In view of what we've come to learn in the past three decades – much of which sensible people guessed at and many more victims knew – it's now impossible to believe that anybody should have thought of Joseph Stalin as a very strict but kindly Uncle Joe, Roosevelt liked to call him, and not as he was, the bloodiest tyrant of this century, challenged for the title perhaps only by Pol Pot.

Well I've known two politicians who without self-righteousness did change their characters dramatically in one regard. President Harry Truman was brought up in Missouri, of a family which during the Civil War was on the confederate side. He learned from his mother and schoolmates to talk about wretched niggers and have no thought – as none of us did sixty years ago – about their rising from third class citizenship to become something other than servant or labourer or licensed clown.

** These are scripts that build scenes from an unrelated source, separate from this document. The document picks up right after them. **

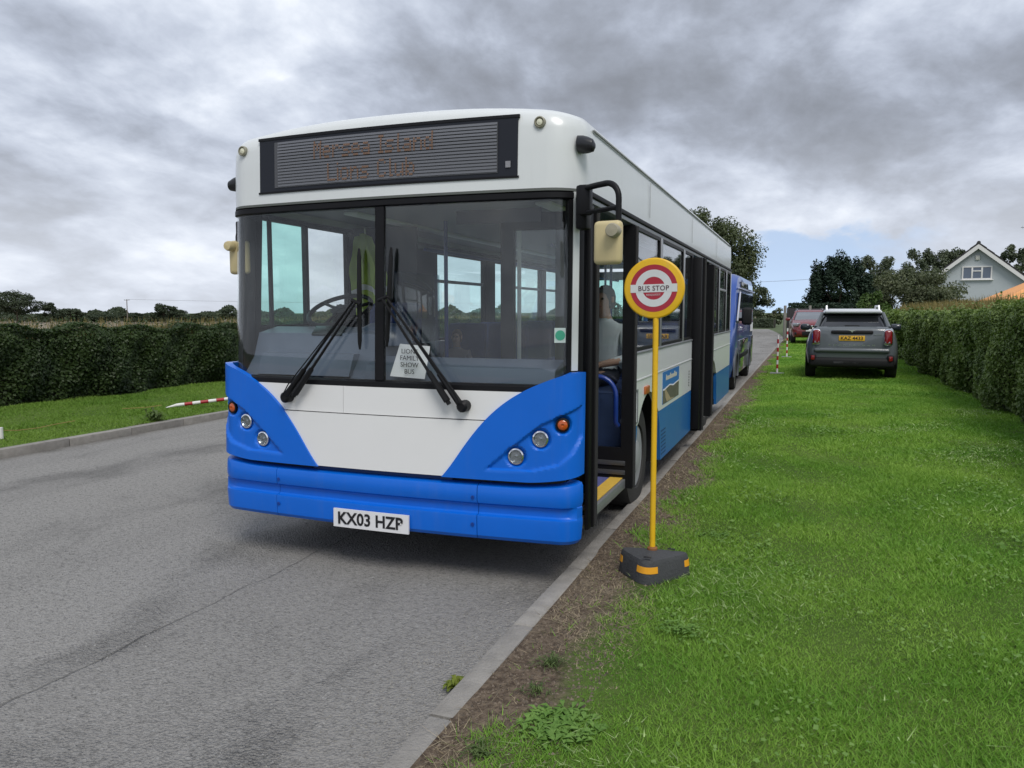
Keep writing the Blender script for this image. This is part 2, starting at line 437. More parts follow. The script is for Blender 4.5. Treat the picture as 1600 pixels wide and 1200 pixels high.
# ------------------------------------------------------------------ the setting: ground, road, kerbs, turf
def lawn_z(x, y):
    x = np.asarray(x, float); y = np.asarray(y, float)
    return .052 + .055 * np.clip((x + 1.2) / 2.0, 0, 1) + .045 * np.clip(y / 20, 0, 1) + .008 * np.sin(2.1 * x + .7 * y) * np.sin(1.3 * y - x)
def verge_z(x, y):
    return .085 + .05 * np.clip((-8.34 - np.asarray(x, float)) / 3, 0, 1) + .01 * np.sin(1.7 * np.asarray(y, float))

FIELD = mat('dry_crop', (.20, .165, .115), .95, var=.25, vscale=.6)
FARGREEN = mat('far_grass', (.07, .10, .035), .95, var=.3, vscale=.3)
mb = MB(); mb.add([(-900, -300, -.06), (900, -300, -.06), (900, 2500, -.06), (-900, 2500, -.06)], [(0, 1, 2, 3)])
structure('ground', mb, FARGREEN)
mb = MB(); mb.add([(-420, -60, .02), (-12.2, -60, .02), (-12.2, 320, .02), (-420, 320, .02)], [(0, 1, 2, 3)])
structure('field', mb, FIELD)
TARMAC = tarmac()
mb = MB(); ys = [-12, 0, 20, 33, 38, 44, 50, 55, 60, 66, 72, 78]
bend = lambda y: -.012 * max(0, y - 45) ** 1.5
mb.grid([[(-8.24 + 2.9 * max(0, min(1, (y - 33) / 18)) + bend(y), y, 0), (-1.2 + bend(y), y, 0)] for y in ys])
structure('road', mb, TARMAC)

SOIL_R = lawn_soil('soil_and_turf', -1.21, 1.0); SOIL_L = lawn_soil('verge_turf', -8.0, -1.0)
mb = MB(); xs = np.linspace(-1.22, 3.6, 40); yy = np.concatenate([np.linspace(-3, 14, 70), np.linspace(14.5, 60, 60)])
mb.grid([[(x, y, float(lawn_z(x, y))) for x in xs] for y in yy]); structure('lawn', mb, SOIL_R)
mb = MB(); xs = np.linspace(-12.6, -8.33, 20); yy = np.linspace(-4, 60, 90)
mb.grid([[(x, y, float(verge_z(x, y))) for x in xs] for y in yy]); structure('grass_verge', mb, SOIL_L)

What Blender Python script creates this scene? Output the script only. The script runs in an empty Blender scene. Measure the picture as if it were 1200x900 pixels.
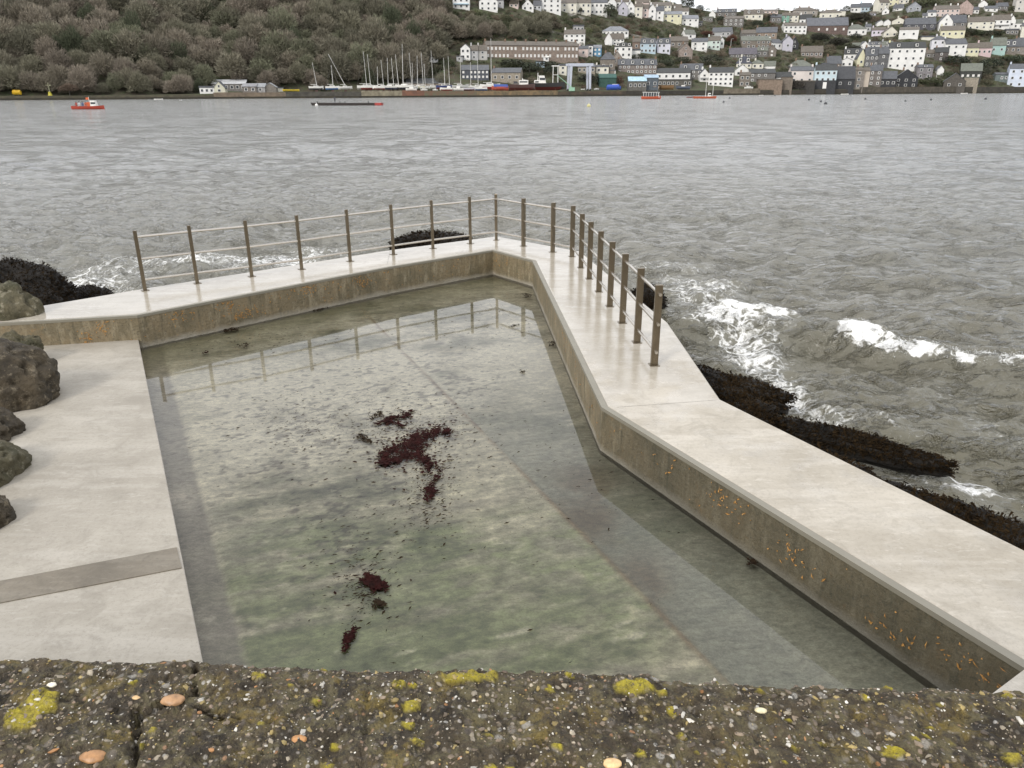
import bpy, bmesh, math, random
import numpy as np
from mathutils import Vector, Matrix
random.seed(7); RNG = np.random.default_rng(7)
S = bpy.context.scene
COL = S.collection
SEA = -1.3
# ---------------------------------------------------------------- camera frame
TH = math.atan(349/900); RO = math.radians(.2)
F = np.array([0, math.cos(TH), -math.sin(TH)]); R0 = np.array([1, 0, 0.]); U0 = np.array([0, math.sin(TH), math.cos(TH)])
RV = math.cos(RO)*R0-math.sin(RO)*U0; UV = math.cos(RO)*U0+math.sin(RO)*R0
EYE = np.array([0, 0, 3.5])
def ray(x, y): return F+(x-600)/900*RV+(450-y)/900*UV
def at(x, y, z=0.0):
    d = ray(x, y); return EYE+d*(z-EYE[2])/d[2]
def pj(p):
    q = np.asarray(p, float)-EYE; w = q@F
    return 600+900*(q@RV)/w, 450-900*(q@UV)/w
# ---------------------------------------------------------------- noise
def _h(ix, iy, iz, s):
    n = (ix.astype(np.int64)*374761393+iy.astype(np.int64)*668265263+iz.astype(np.int64)*2147483647+s*974634777) & 0xffffffff
    n = ((n ^ (n >> 13))*1274126177) & 0xffffffff
    n = ((n ^ (n >> 15))*2246822519) & 0xffffffff
    return ((n ^ (n >> 16)) & 0xffffff)/float(0xffffff)
def vn(x, y, z=0, s=0):
    x, y, z = np.broadcast_arrays(np.asarray(x, float), np.asarray(y, float), np.asarray(z, float))
    ix, iy, iz = np.floor(x), np.floor(y), np.floor(z)
    fx, fy, fz = x-ix, y-iy, z-iz
    fx = fx*fx*(3-2*fx); fy = fy*fy*(3-2*fy); fz = fz*fz*(3-2*fz)
    r = 0
    for a in (0, 1):
        for b in (0, 1):
            for c in (0, 1):
                w = (fx if a else 1-fx)*(fy if b else 1-fy)*(fz if c else 1-fz)
                r = r+w*_h(ix+a, iy+b, iz+c, s)
    return r*2-1
def fbm(x, y, z=0, o=4, s=0, g=.5):
    r = 0; a = 1; t = 0
    for i in range(o):
        r = r+a*vn(x*2**i, y*2**i, z*2**i, s+i); t += a; a *= g
    return r/t
def sm(a, b, x):
    t = np.clip((x-a)/(b-a), 0, 1); return t*t*(3-2*t)
# ---------------------------------------------------------------- objects
def link(o, parent=None):
    COL.objects.link(o)
    if parent is not None: o.parent = parent
    return o
def tag(o, label=None, cat=None, group=None, kind=None):
    if label: o['label'] = label
    if cat: o['category'] = cat
    if group: o['group'] = group
    if kind: o['kind'] = kind
    return o
def empty(name, loc=(0, 0, 0), rz=0):
    o = bpy.data.objects.new(name, None); o.location = loc; o.rotation_euler = (0, 0, rz); o.empty_display_size = .2
    return link(o)
def raw(name, v, f, m, parent=None, smooth=False, attrs=None):
    """fast mesh from numpy arrays: v (n,3); f (k,3|4) """
    v = np.asarray(v, np.float32); f = np.asarray(f, np.int32); k, n = f.shape
    me = bpy.data.meshes.new(name)
    me.vertices.add(len(v)); me.vertices.foreach_set('co', v.ravel())
    me.loops.add(k*n); me.loops.foreach_set('vertex_index', f.ravel())
    me.polygons.add(k); me.polygons.foreach_set('loop_start', np.arange(0, k*n, n, dtype=np.int32))
    me.polygons.foreach_set('use_smooth', np.full(k, smooth))
    me.update(calc_edges=True)
    for nm, a in (attrs or {}).items():
        a = np.asarray(a, np.float32)
        if a.ndim == 2:
            at_ = me.attributes.new(nm, 'FLOAT_COLOR', 'POINT'); c = np.ones((len(v), 4), np.float32); c[:, :3] = a
            at_.data.foreach_set('color', c.ravel())
        else:
            at_ = me.attributes.new(nm, 'FLOAT', 'POINT'); at_.data.foreach_set('value', a)
    me.materials.append(m)
    return link(bpy.data.objects.new(name, me), parent)
class MB:
    def __init__(s): s.v = []; s.f = []
    def add(s, vs, fs):
        b = len(s.v); s.v += [tuple(x) for x in vs]; s.f += [tuple(b+i for i in q) for q in fs]; return s
    def box(s, x0, x1, y0, y1, z0, z1, M=None):
        vs = [Vector(p) for p in ((x0, y0, z0), (x1, y0, z0), (x1, y1, z0), (x0, y1, z0), (x0, y0, z1), (x1, y0, z1), (x1, y1, z1), (x0, y1, z1))]
        if M: vs = [M@p for p in vs]
        return s.add(vs, ((0, 3, 2, 1), (4, 5, 6, 7), (0, 1, 5, 4), (1, 2, 6, 5), (2, 3, 7, 6), (3, 0, 4, 7)))
    def tube(s, a, b, r, r2=None, n=8, caps=True):
        a = Vector(a); b = Vector(b); r2 = r if r2 is None else r2
        d = (b-a).normalized(); u = d.orthogonal().normalized(); w = d.cross(u)
        vs = []
        for c, q in ((a, r), (b, r2)):
            for i in range(n):
                t = 2*math.pi*i/n; vs.append(c+u*math.cos(t)*q+w*math.sin(t)*q)
        fs = [(i, (i+1) % n, n+(i+1) % n, n+i) for i in range(n)]
        if caps: fs += [tuple(range(n-1, -1, -1)), tuple(range(n, 2*n))]
        return s.add(vs, fs)
    def prism(s, poly, z0, z1):
        n = len(poly)
        ar = sum(poly[i][0]*poly[(i+1) % n][1]-poly[(i+1) % n][0]*poly[i][1] for i in range(n))
        if ar < 0: poly = poly[::-1]
        vs = [(p[0], p[1], z0) for p in poly]+[(p[0], p[1], z1) for p in poly]
        return s.add(vs, [tuple(range(n-1, -1, -1)), tuple(range(n, 2*n))]+[(i, (i+1) % n, n+(i+1) % n, n+i) for i in range(n)])
    def build(s, name, m, parent=None, smooth=False, bevel=0):
        me = bpy.data.meshes.new(name); me.from_pydata(s.v, [], s.f); me.materials.append(m)
        if smooth:
            for p in me.polygons: p.use_smooth = True
        o = link(bpy.data.objects.new(name, me), parent)
        if bevel:
            b = o.modifiers.new('bevel', 'BEVEL'); b.width = bevel; b.segments = 2; b.limit_method = 'ANGLE'
        return o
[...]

Yet Harry Truman, once he got to Washington and mingled with other men from other states, he abolished segregation in the United States armed forces; he sponsored the first fair employment act, which nibbled away at segregation. Even more unlikely, even more surprisingly, Lyndon Johnson, a Texan of rude manners and, where race was concerned, certainly one of the good ol' boys, had something of a revelation when one day he started calling up all his southern friends and northern union leaders, everyone who'd guarded the white man's supremacy in jobs, in politics, and he said, I talked like you folks, I acted like you folks, but things have changed, have got to change. He, more than any other American, was responsible for the civil rights acts and the black revolution they brought about.

So I'm just wondering whether Mr Yeltsin has the belief and the strength to go on with the turbulent experiment of direct universal suffrage, and I'm praying that if the worst happens, General Lebed will not want to fulfil his earlier ambition of a prouder, larger, more orderly Russian empire.